Hour 2, 11/16/21

What happened here?

  • The anti-bigotry affirmation went off the rails. In fact, the theme of the night might be “Commissioner Baker is correct but hella undiplomatic about it.” Baker tied together a whole lot of different points in a long, passionate statement against racist cops, the student at Texas State who recently set synagogues on fire, the anti-semitic flyers, the Trump Train, Chief Stapp’s commets, the 911 responder’s comments, and a bunch of other things. He opened by asking if the Mayor would support holding police officers accountable for racist comments on social media. Mayor Hughson plainly interpreted this as an attack.

The problem is that Baker and Hughson were having entirely separate conversations. I believe Mayor Hughson felt like it was time to update and re-affirm the anti-bigotry statement as a matter of housekeeping. Baker is furious about police brutality, the treatment of the Biden Bus, and in general, San Marcos is a lightning rod for white supremacists to try to drum up conflict.

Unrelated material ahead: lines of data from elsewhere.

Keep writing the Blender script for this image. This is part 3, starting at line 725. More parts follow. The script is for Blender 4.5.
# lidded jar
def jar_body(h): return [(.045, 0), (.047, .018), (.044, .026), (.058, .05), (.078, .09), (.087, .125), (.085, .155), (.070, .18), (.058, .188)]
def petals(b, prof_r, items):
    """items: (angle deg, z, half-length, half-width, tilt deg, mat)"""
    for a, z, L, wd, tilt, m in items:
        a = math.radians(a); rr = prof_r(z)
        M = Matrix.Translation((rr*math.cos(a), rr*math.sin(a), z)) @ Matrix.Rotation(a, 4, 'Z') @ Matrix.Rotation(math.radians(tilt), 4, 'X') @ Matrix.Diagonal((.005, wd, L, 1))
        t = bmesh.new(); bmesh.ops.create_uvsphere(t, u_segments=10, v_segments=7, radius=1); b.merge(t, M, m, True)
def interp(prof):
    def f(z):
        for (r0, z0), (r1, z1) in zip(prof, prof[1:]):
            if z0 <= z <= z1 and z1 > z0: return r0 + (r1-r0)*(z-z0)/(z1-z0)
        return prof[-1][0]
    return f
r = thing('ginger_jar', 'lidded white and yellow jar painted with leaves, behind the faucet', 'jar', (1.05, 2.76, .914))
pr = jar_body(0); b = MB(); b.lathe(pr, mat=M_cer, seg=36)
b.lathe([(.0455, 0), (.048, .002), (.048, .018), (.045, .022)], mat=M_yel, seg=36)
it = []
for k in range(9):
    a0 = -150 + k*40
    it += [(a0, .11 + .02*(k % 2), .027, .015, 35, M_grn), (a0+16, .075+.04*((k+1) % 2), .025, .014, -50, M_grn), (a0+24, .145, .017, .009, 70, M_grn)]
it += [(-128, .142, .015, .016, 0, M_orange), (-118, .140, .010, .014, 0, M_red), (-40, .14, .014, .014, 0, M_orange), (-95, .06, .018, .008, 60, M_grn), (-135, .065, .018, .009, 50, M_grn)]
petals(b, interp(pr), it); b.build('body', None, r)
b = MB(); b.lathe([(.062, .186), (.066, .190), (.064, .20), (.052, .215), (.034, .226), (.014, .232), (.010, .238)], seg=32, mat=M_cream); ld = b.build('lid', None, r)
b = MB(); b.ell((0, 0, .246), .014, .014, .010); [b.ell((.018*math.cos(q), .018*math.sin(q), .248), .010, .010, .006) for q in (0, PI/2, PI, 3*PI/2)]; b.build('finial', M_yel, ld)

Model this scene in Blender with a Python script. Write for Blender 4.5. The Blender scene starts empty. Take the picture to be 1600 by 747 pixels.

Baker is correct when he says that council stays quiet on these issues because they don’t want to hurt anyone’s feelings. He’s correct about all of this stuff. He also comes in with guns blazing.

Commissioner Scott made the dumbest comment of the Anight, when he said something like, “We all disapprove of this stuff, but I think the more we talk about it, the more of it there is.”

In the end, Commissioner Garza moved to postpone until after the federal case against the city for the Biden Bus incident is resolved. That passed.

  • City Council voted on a ton of open committee assignments. I certainly got the impression that committee members were angry at Baker and not going to vote for him for anything. And that is how we got Jude Prather, “tough on crime”, on the homelessness committee, and Shane Scott on the sustainability committee.

The thing is: we no longer have a progressive coalition on council. There used to be three mostly reliable progressive votes. Hughson and Gonzalez have always been centrist. Now there are two progressive votes and three reliably conservative votes. Baker will kneecap himself if he continues to be a bomb-thrower, I fear.

  • One other thing: archaelogical surveys. The city has a robust procedure for handling discovery of artifacts in the course of development. Private developers have zero requirements. Commissioner Baker spoke diplomatically here about the need to find some way to have our history preserved, and city staff offered up San Antonio as an example of a city that does in fact put some responsibility on private developers. Mayor Hughson and others were in favor of having city staff look into possible policies here and to bring it back.